Много в природе дивных сил,
Но сильней человека – нет.
 

...Греческая мифология создала сонм богов, олицетворяющих в прекрасных человеческих образах страсти и грезы, которыми живет мир. Подчеркнем это еще раз: Зверь, образ которого запечатлевал, как мишень, обитатель палеолитической пещеры; Зверь – таинственное и неуловимое божество, которого мнил подчинить себе скиф упрямым переплетением в металле звериных морд и фигур; Зверь, т. е. вещая смертоносная сила, которой ассириец противопоставлял пудовую мускулатуру и звериную ярость своих царей, а египтянин – высоту пирамид и незыблемую фронтальность человеческих изваяний, – Зверь этот теряет свою тайну и свою мощь в глазах эллина, ибо эллин противопоставляет ему в искусстве раскрепощенность человеческого образа.

Восторженная любознательность открывающего мир человека воодушевляет эллина, и это воодушевление рождает свободу.

Темный образ Зверя побежден свободой, побежден красотой. И побежденный, он уже любезен человеку, которому в самой красоте искусства светится бессмертие.

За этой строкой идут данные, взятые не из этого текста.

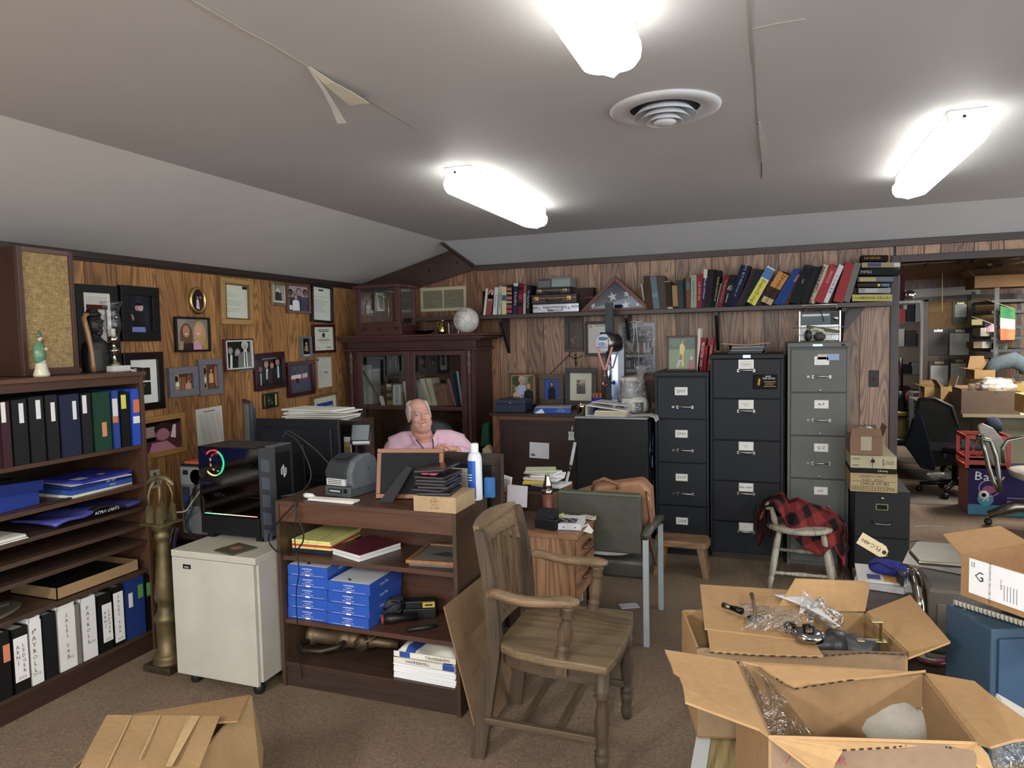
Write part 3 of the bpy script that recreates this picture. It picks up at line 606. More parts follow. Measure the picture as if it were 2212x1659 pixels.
paperpile('paper_stack',place((-3.16,1.72,SH[3]+.001)),.24,.3,5,.022,'reddish brown folders at the left of the fourth shelf','folders',c=('7a3a30','8a4a3c','6a322c'),seed=7)
M=place((-3.15,2.42,SH[2]+.0015))
bn=MB(M).sheet(lambda u,v:(.155-.30*v+.01*math.sin(9*u),-.24+.46*u,.03+.022*math.sin(3.1*u)*(1-v)+.008*math.sin(14*u+3*v)),24,8,lambda u,v:'4a4aa0' if u < .42 else ('17171c' if v < .16 and u < .78 else '3c3c86'))
b_=O('rolled_banner',bn,'plastic',label='folded purple printed banner hanging over the edge of the third shelf',cat='banner',mods=[SOL(.012,-1)])
O('lettering',MB(M).text('ASTRO LIGHTS',(.160,.02,.034),(0,1,-.0),(-.2,0,1),.014,'e0e0e8'),'paper',b_)
m=MB(place((-3.2,2.42,SH[5]+.001)));
m.box(-.15,-.22,0,.16,.22,.004,'a5845a').box(.156,-.22,0,.16,.22,.055,'b58e5e').box(-.15,-.22,0,.16,-.216,.055,'9c7a50').box(-.15,.216,0,.16,.22,.055,'9c7a50').box(-.15,-.22,0,-.146,.22,.055,'8a6c46').box(-.13,-.2,.004,.14,.2,.03,'201d1c')
O('cardboard_tray',m,'card',label='shallow cardboard tray with dark contents on the sixth shelf',cat='tray')
t=T('metal_plaque','dusty oval cast metal plaque lying on the sixth shelf','plaque',(-3.18,1.86,SH[5]+.001))
O('disc',MB().lathe([(0,0),(.17,0),(.175,.006),(.165,.012),(.15,.008),(0,.008)],(-3.2,1.88,SH[5]+.001),'5c5848',32,sc_=(.85,1.45)),'matte',t)
m=MB()
for a in (0,60,120):
    c_,s_=math.cos(math.radians(a+20)),math.sin(math.radians(a+20));m.tube([(-3.2-c_*.13,1.88-s_*.2,SH[5]+.016),(-3.2+c_*.13,1.88+s_*.2,SH[5]+.016)],.008,'6b6654',6)
m.lathe([(0,0),(.03,0),(.02,.02),(0,.026)],(-3.2,1.88,SH[5]+.012),'6b6654',14);O('relief',m,'matte',t)

# ---- on top of the bookcase
t=T('burlap_cabinet','tall wooden cabinet with a burlap front panel on the bookcase','cabinet',(-3.38,2.2,BT))
xa,ya,yb,za,zb=-3.16,PX(35,530,-3.16).y,2.475,BT+.002,2.045
m=MB().box(-3.60,ya,za,xa-.02,yb,zb,'3e2219');O('body',m,'wood',t,bevel=.003)
m=MB();w=.022
for q in ((ya,za,ya+w,zb),(yb-w,za,yb,zb)):m.box(xa-.02,q[0],q[1],xa,q[2],q[3],'55332a')
m.grain='y';m.box(xa-.02,ya+w,zb-w,xa,yb-w,zb,'6a4a40').box(xa-.02,ya+w,za,xa,yb-w,za+w+.012,'5a3428')
O('front_frame',m,'wood',t,bevel=.002)
O('burlap_panel',MB().box(xa-.02,ya+w,za+w+.012,xa-.010,yb-w,zb-w,'a88c58'),'burlap',t)
# bishop figurine
p=PX(90,806,-3.08);fx,fy=-3.08,p.y
t=T('figurine','small painted bishop figurine in a green cape and mitre before the burlap cabinet','figurine',(fx,fy,BT))
O('robe',MB().lathe([(.031,0),(.033,.01),(.024,.04),(.019,.075),(.017,.085)],(fx,fy,BT+.001),'d8cfae',16),'gloss',t)
O('cape',MB().lathe([(.019,.062),(.024,.068),(.028,.10),(.024,.14),(.013,.155),(.008,.162)],(fx,fy-.004,BT),'5d8a66',16,sc_=(.8,1)),'gloss',t)
O('sash',MB().lathe([(.0195,.055),(.022,.062),(.0195,.07)],(fx,fy,BT),'9fb3c8',14),'gloss',t)
O('head',MB().ball((fx+.002,fy+.002,BT+.170),(.010,.011,.013),'cfa78e').ball((fx+.006,fy+.006,BT+.160),(.009,.009,.012),'5a4a3c'),'gloss',t)
O('mitre',MB().lathe([(.011,.176),(.013,.186),(.008,.2),(0,.212)],(fx,fy,BT),'4c6e54',12,sc_=(.7,1)),'gloss',t)
O('hand',MB().ball((fx+.016,fy+.016,BT+.125),(.007,.008,.009),'d5a893'),'gloss',t)
# carved dark bust
bx,by=-3.26,PX(208,800,-3.26).y
t=T('carved_bust','dark carved wooden bust of a woman beside the glass hurricane lamp','sculpture',(bx,by,BT))
m=MB().lathe([(.075,0),(.078,.05),(.080,.11),(.070,.15),(.040,.175),(.028,.19)],(bx,by,BT+.001),'1f1b1c',20,sc_=(.75,.9));m.ball((bx,by,BT+.245),(.042,.044,.058),'1f1b1c').ball((bx+.002,by+.01,BT+.2),(.024,.024,.04),'1f1b1c')
m.ball((bx+.043,by+.004,BT+.238),(.013,.010,.019),'1f1b1c').ball((bx+.038,by+.004,BT+.212),(.014,.019,.009),'1f1b1c').ball((bx+.032,by+.004,BT+.198),(.014,.018,.012),'1f1b1c').ball((bx-.002,by+.043,BT+.242),(.012,.008,.015),'1f1b1c').ball((bx+.02,by+.08,BT+.1),(.03,.02,.06),'1f1b1c').ball((bx+.032,by+.004,BT+.262),(.016,.032,.009),'1f1b1c')
O('bust',m,'leather',t,mods=[RM(.003),SMO(2)])
m=MB().ball((bx-.004,by-.002,BT+.295),(.040,.043,.022),'151213').lathe([(.03,.30),(.028,.32),(.01,.328)],(bx-.005,by,BT),'151213',14)
O('hair',m,'leather',t)
m=MB().tube([(bx+.05,by-.055,BT+.002),(bx+.048,by-.056,BT+.03),(bx+.05,by-.06,BT+.1),(bx+.045,by-.072,BT+.2),(bx+.04,by-.085,BT+.275),(bx+.04,by-.075,BT+.292),(bx+.04,by-.055,BT+.295)],[.011,.013,.012,.014,.013,.012,.006],'a5743f',8)
O('carved_tusk',m,'gloss',label='tan curved carving like a bird leaning in front of the dark bust',cat='carving')
# hurricane lamp on white box
hx,hy=-3.2,PX(248,790,-3.2).y
O('small_box',MB().box(hx-.035,hy-.045,BT+.001,hx+.04,hy+.06,BT+.03,'dedcd8'),'paper',label='small white box under the glass hurricane lamp',cat='box',bevel=.001)
t=T('hurricane_lamp','clear glass hurricane candle lamp on a small white box','candle lamp',(hx,hy,BT+.031))
O('base',MB().lathe([(.034,0),(.03,.006),(.012,.02),(.008,.05),(.012,.062),(.024,.07),(.026,.082),(.012,.09),(.009,.11),(.016,.118),(.024,.124),(.025,.15),(.02,.152)],(hx,hy,BT+.0315),'c9c2ae',20),'chrome',t)
O('chimney',MB().lathe([(.02,.152),(.035,.175),(.042,.21),(.036,.25),(.032,.275),(.042,.31),(.056,.33)],(hx,hy,BT+.0315),'ffffff',24),'glass',t)
O('candle',MB().lathe([(.012,.152),(.012,.19),(0,.192)],(hx,hy,BT+.0315),'e8e2d4',12),'matte',t)
O('sunglasses',MB().tube([(-3.08+.03*math.cos(a),PX(296,790,-3.08).y+.028*math.sin(a),BT+.004+.014*abs(math.sin(a*.5))) for a in [i*.45 for i in range(14)]],.003,'1c1a1a',6),'plastic',label='dark folded sunglasses at the right end of the bookcase top',cat='glasses')

# ================================================================ BRASS STAND, PRINTER CABINET, COMPUTERS
px_,py_=-2.78,2.56
t=T('brass_stand','old brass column stand with open scrolled top beside the bookcase','stand',(px_,py_,0))
P=[(.075,0),(.078,.03),(.07,.045),(.074,.06),(.066,.075),(.05,.085),(.05,.22),(.056,.235),(.062,.25),(.06,.262),(.045,.28),(.038,.31),(.042,.33),(.05,.345),(.052,.36),(.045,.43),(.034,.55),(.03,.62),(.03,.64),(.038,.65),(.038,.67),(.03,.68),(.045,.695),(.05,.71),(.052,.72)]
O('column',MB().lathe(P,(px_,py_,0),'6b5c38',24),'brass',t)
O('plate',MB().box(px_-.07,py_-.07,.72,px_+.07,py_+.07,.728,'7a6c44'),'brass',t,bevel=.003)
O('foot',MB().box(px_-.085,py_-.085,0,px_+.085,py_+.085,.035,'4c4430'),'brass',t,bevel=.008)
for sy in (-1,1):
    for sx in (-1,1):
        m=MB()
        m.prism([(px_+sx*.05,py_+sy*.045,.728),(px_+sx*.048,py_+sy*.045,.80),(px_+sx*.03,py_+sy*.045,.82),(px_+sx*.012,py_+sy*.045,.78),(px_+sx*.01,py_+sy*.045,.728)],(0,-sy*.012,0),'7a6c44')
        m.tube([(px_+sx*.03,py_+sy*.04,.81),(px_+sx*.036,py_+sy*.038,.86),(px_+sx*.028,py_+sy*.03,.9),(px_+sx*.01,py_+sy*.02,.93)],.006,'7a6c44',8)
        O('bracket',m,'brass',t)
O('cap',MB().tube([(px_-.08,py_,.91),(px_-.05,py_,.935),(px_,py_,.948),(px_+.05,py_,.94),(px_+.085,py_,.912)],[.008,.012,.013,.012,.008],'8a7b50',8),'brass',t)
# mita cabinet
cx0,cx1,cy0,cy1,cz=-2.60,-2.125,2.44,2.93,.64
t=T('copier_cabinet','beige metal cabinet on casters with a computer standing on it','cabinet',((cx0+cx1)/2,2.68,0))
O('body',MB().box(cx0,cy0+.02,.065,cx1,cy1,cz-.03,'aea899'),'enamel',t,bevel=.004)
d=O('door',MB().box(cx0-.004,cy0,.05,cx1-.012,cy0+.02,cz-.034,'b3ada0'),'enamel',t,bevel=.004)
O('top',MB().box(cx0-.004,cy0-.002,cz-.032,cx1+.002,cy1,cz,'b4ae9f'),'enamel',t,bevel=.004)
b_=O('badge',MB().box(cx0+.065,cy0-.002,cz-.083,cx0+.11,cy0+.0,cz-.063,'15151a').text('mita',(cx0+.087,cy0-.0025,cz-.074),(1,0,0),(0,0,1),.011,'dcdcdc'),'plastic',t)
for sx in (cx0+.06,cx1-.05):
    for sy in (cy0+.05,cy1-.05):O('caster',MB().lathe([(.022,0),(.025,.01),(.025,.04),(.018,.046),(.018,.065)],(sx,sy,0),'1b1b1c',14),'plastic',t)
M=place((-2.30,2.52,cz+.001),math.radians(-14))
m=MB(M).box(-.07,-.065,0,.07,.065,.006,'4a4436');m.box(-.066,-.061,.006,.066,.061,.0066,'53503a');m.add([(.0+.03*math.cos(a*.45),.005+.028*math.sin(a*.45),.0072) for a in range(14)],[tuple(range(14))],'a5645c')
O('magazine',m,'gloss',label='small magazine with a face on its cover lying before the computer',cat='magazine')
# gaming computer
X0,X1,Ya,Yb_,Z0=-2.625,-2.212,2.65,2.865,cz+.02
Z1=PY(433,964,Ya).z
t=T('computer_tower','black glass-sided computer tower with a glowing fan ring','computer',((X0+X1)/2,2.75,cz))
m=MB();th=.006
m.box(X0,Ya+.004,Z0,X1-.05,Yb_,Z0+.09,'101114').box(X0,Yb_-th,Z0,X1-.05,Yb_,Z1,'101114').box(X0,Ya+.004,Z1-.012,X1-.05,Yb_,Z1,'1a1918').box(X0,Ya+.004,Z0,X0+th,Yb_,Z1,'101114').box(X1-.06,Ya+.004,Z0,X1-.05,Yb_,Z1,'15171c')
O('chassis',m,'plastic',t,bevel=.002)
O('top_filter',MB().box(X0+.03,Ya+.03,Z1,X1-.09,Yb_-.03,Z1+.003,'3a322c'),'matte',t)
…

В «Одиссее» читаем (в переводе В. Жуковского):

 
Две – золотая с серебряной – справа и слева стояли,
Хитрой работы искусного бога Гефеста, собаки
Стражами дому любезного Зевсу царя Алкиноя;
Были бессмертны они и с течением лет не старели.
 

В русской литературе о красоте и глубокой человечности греческого эпоса, взрастившего гуманистическое греческое искусство, пожалуй, лучше всего сказано в предисловии Гнедича к его знаменитому переводу «Илиады»: «Надобно переселиться в век Гомера, сделаться его современником, жить с героями, чтобы хорошо понимать их. Тогда Ахиллес, который на лире воспевает героев и сам жарит баранов, который свирепствует над мертвым Гектором и отцу его, Приаму, так великодушно предлагает и вечерю и ночлег у себя в куще, не покажется нам лицом фантастическим, воображением преувеличенным, но действительным сыном, совершенным представителем великих веков героических, когда воля и сила человечества развивались со всей свободою... Тогда мир, за три тысячи лет существовавший, не будет для нас мертвым и чуждым во всех отношениях: ибо сердце человеческое не умирает и не изменяется, ибо сердце не принадлежит ни нации, ни стране, но всем общее; оно и прежде билось теми же чувствами, кипело теми же страстями и говорило тем же языком. В образе повествования гений Гомеров подобен счастливому небу Греции, вечно ясному и спокойному Обымая небо и землю, он в высочайшем парении сохраняет важное спокойствие, подобно орлу, который, плавая в высотах поднебесных, часто кажется неподвижным на воздухе... Гений Гомеров подобен океану, который приемлет в себе все реки. Сколько задумчивых элегий, веселых идиллий смешано с грозными трагическими картинами эпопеи. Картины сии чудны своей жизнью... Это волшебство производит простота и сила рассказа...»

Это же волшебство, эта же сила и мудрая простота отличают великие творения греческого изобразительного искусства.